All in all if you can afford to wait, do and get a jewelry specific
tumbler or if you can’t wait the double barrel tumblers designed for
rocks sold at harbor freight work better for ssmall jewelry than
these vibratory tumblers do wet or dry.

it looks like a cheaper version of harbor freight's vibratory
tumbler. They work great if you are cleaning tools, and non
precious metals or a lot of castings that can take fast and hard
cutting media and dry shine (compound).

I bought Harbor Freight’s smaller (about $40 USD) vibratory tumbler.
They recommend against the use of steel shot, suggesting it will
damage the bowl. I ran steel shot anyway, about two-three pounds.

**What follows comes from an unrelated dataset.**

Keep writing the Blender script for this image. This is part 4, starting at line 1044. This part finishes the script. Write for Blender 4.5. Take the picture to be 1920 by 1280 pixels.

Initially it worked well, but soon the weight of the shot caused the
bowl to begin turning on the base. There is no way to rigidly fasten
the bowl to the base except the single center-mounted screw through
the bowl. This is insufficient, and so the bowl nearly free-rotates;
little polishing action results. I believe it would be adequate for
lighter-weight media; have not tried this.